Le Front de gauche, une coalition d’intérêts partisans

Ces difficultés tirent leur origine tout à la fois des intérêts divergents des partis et de leur histoire relationnelle. Elles ne sont pas nouvelles, même si elles se posent en des termes différents depuis la fin du FG. Alors que Jean‑Luc Mélenchon et le PG se comportaient jusque-là comme des partenaires juniors cherchant à subvertir la relation asymétrique qui les liait au PCF, ils s’extraient désormais du jeu des négociations entre forces de gauche.

Le FG a été créé en 2009 et regroupait alors principalement le PCF, le Parti de gauche et un petit groupe trotskiste (aujourd’hui passé au PCF). Deux acteurs principaux donc, et deux conceptions opposées de l’alliance : pour le PG, le Front de gauche apparaît comme la première étape d’un processus de fusion similaire à Die Linke en Allemagne. Il s’agit de faire la preuve de l’efficacité électorale de l’unité pour vaincre les réticences face à la perspective d’une unification plus poussée. Pour les communistes, il s’agit avant tout d’un choix réversible et incrémental visant à adopter le dispositif le plus adapté aux différentes élections.

Georges Marchais, l’ancien patron du PCF jusqu’au début des années 90. David Boeno/Wikimedia, CC BY-SA

Le FG est une tactique parmi d’autres pour faire face au déclin électoral. Depuis 1979, le PCF a toujours présenté des listes communistes lors des européennes. L’alliance avec le PS n’y est guère envisageable. En revanche, une alliance à la gauche du PS apparaît comme une solution permettant de maintenir les (maigres) positions du PCF au Parlement européen.

Mais un an auparavant, la stratégie retenue pour les municipales – l’auteur du rapport n’était autre que Pierre Laurent lui-même – visait, au contraire, au maintien de la traditionnelle union de la gauche dont dépend en grande partie le réseau d’élus locaux du PCF. En 2010, lors des régionales, les deux types d’alliances sont mises en place par le PCF, en fonction des régions… malgré les protestations de ses alliés du FG. Cette stratégie électorale pragmatique (largement conditionnée par la préservation des ressources que le PCF risque de perdre lors de ces élections) s’est poursuivie, provoquant systématiquement de fortes tensions.
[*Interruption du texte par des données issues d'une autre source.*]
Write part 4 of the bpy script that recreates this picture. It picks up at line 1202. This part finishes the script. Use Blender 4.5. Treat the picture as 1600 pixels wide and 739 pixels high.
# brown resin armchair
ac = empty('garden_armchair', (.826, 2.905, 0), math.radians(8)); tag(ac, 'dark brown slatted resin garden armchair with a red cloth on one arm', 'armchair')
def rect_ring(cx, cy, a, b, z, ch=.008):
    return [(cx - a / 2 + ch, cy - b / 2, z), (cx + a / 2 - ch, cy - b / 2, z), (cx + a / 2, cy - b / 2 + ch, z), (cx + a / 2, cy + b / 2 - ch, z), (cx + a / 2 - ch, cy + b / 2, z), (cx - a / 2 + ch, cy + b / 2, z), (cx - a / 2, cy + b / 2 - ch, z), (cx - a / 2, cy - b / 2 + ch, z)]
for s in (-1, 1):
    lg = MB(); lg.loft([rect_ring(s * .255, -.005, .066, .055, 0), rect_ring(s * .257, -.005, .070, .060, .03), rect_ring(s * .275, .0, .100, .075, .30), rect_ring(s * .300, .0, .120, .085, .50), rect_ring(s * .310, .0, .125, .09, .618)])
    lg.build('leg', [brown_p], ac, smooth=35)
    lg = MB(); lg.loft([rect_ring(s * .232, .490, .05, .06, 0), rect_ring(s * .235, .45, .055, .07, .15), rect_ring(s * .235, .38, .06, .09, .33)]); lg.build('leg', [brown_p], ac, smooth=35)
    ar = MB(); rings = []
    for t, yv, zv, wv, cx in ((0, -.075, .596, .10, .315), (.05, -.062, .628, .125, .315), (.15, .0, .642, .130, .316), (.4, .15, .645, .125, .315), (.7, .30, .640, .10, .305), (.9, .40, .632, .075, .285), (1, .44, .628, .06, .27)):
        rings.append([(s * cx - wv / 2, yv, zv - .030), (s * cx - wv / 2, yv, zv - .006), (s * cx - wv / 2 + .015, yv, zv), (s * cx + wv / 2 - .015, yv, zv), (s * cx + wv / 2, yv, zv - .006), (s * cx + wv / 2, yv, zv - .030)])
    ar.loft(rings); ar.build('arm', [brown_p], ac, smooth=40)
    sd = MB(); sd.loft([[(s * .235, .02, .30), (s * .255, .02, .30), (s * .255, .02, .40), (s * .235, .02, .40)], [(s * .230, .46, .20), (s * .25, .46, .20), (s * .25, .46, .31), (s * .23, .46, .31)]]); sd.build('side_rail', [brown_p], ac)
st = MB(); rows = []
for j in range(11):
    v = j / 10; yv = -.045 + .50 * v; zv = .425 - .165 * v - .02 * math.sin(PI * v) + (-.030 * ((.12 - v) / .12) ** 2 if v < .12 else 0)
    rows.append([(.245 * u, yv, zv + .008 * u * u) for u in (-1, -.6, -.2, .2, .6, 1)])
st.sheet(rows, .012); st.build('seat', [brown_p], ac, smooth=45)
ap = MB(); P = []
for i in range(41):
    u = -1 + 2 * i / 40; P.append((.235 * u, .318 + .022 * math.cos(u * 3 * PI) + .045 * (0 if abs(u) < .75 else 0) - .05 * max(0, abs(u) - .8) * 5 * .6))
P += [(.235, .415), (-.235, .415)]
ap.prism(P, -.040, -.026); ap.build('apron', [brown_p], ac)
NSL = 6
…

Le FG est ainsi une marque politique commune à des acteurs qui n’en ont pas la même conception et n’y poursuivent pas les mêmes objectifs. Plus encore, cette construction unitaire n’a jamais été structurée autour du dépassement des oppositions entre acteurs. L’entrée en coalition a conduit à une forme d’institutionnalisation du et par le conflit et de la concurrence entre des partis tout à la fois associés et rivaux.

Leurs oppositions quittent la scène électorale et politique pour les coulisses d’une coalition : négociation des dispositifs électoraux, lutte pour les biens symboliques, préséance dans les dispositifs communs, etc. Ce fonctionnement, structuré autour du conflit a contribué à nourrir et à entretenir de vifs ressentiments. Autant dire que la confiance mutuelle n’a guère été développée au Front de gauche.

Déplacement et intensification des conflits

L’entrée en coalition conduit ainsi à déplacer, à transformer et à réguler les conflits entre partis membres. Les dispositifs électoraux du FG font systématiquement apparaître la même répartition, laissant entrevoir ici les positions respectives des partis coalisés. Ce n’est donc pas seulement le fruit d’une dynamique de négociation. C’est aussi l’expression d’une économie symbolique de la coalition, des luttes opposant les acteurs pour « tenir leur place » et se distinguer. La fin des négociations électorales n’y signifiait, d’ailleurs, pas la fin des concurrences. Les campagnes, au même titre que les négociations pré-électorales, ont constitué l’un des principaux espaces de développement de concurrences et de luttes entre partis du FG. L’unité politique de la gauche radicale via une coalition n’a été finalement qu’une poursuite, par d’autres moyens et sur d’autres terrains, de leurs oppositions et divergences politiques et stratégiques.

Pierre Laurent, le chef du PCF, lors de la dernière Fête de l’Humanité. Thomas Samson/AFP

La rupture du FG opère une nouvelle translation du conflit en le réintroduisant dans l’espace électoral. Des négociations se déroulent encore, mais elles sont moins contraignantes en ce sens que communistes et Insoumis ne sont plus liés par une marque politique commune. Le retour à la concurrence électorale se nourrit, par ailleurs, de l’expérience du FG, de la mémoire du jeu que les acteurs y ont développée : les relations entre communistes et Insoumis ont ainsi hérité des méfiances réciproques préalablement forgées.

Logique de différenciation

In fine, les divergences stratégiques entre ces deux acteurs ne sont pas nouvelles. Elles existaient avant l’entrée en coalition. Elles ont continué à s’exprimer pendant et s’expriment encore aujourd’hui. Elles apparaissent, cependant, plus nettement et sous une forme de moins en moins euphémisée, les acteurs ne limitant plus guère leurs « coups ».

En ce sens, ils se comportent de moins en moins comme des alliés potentiels aux conceptions différentes mais (éventuellement) conciliables, et de plus en plus comme des rivaux, ce qui les amène à « durcir » leurs différends politiques et stratégiques dans une logique de différenciation.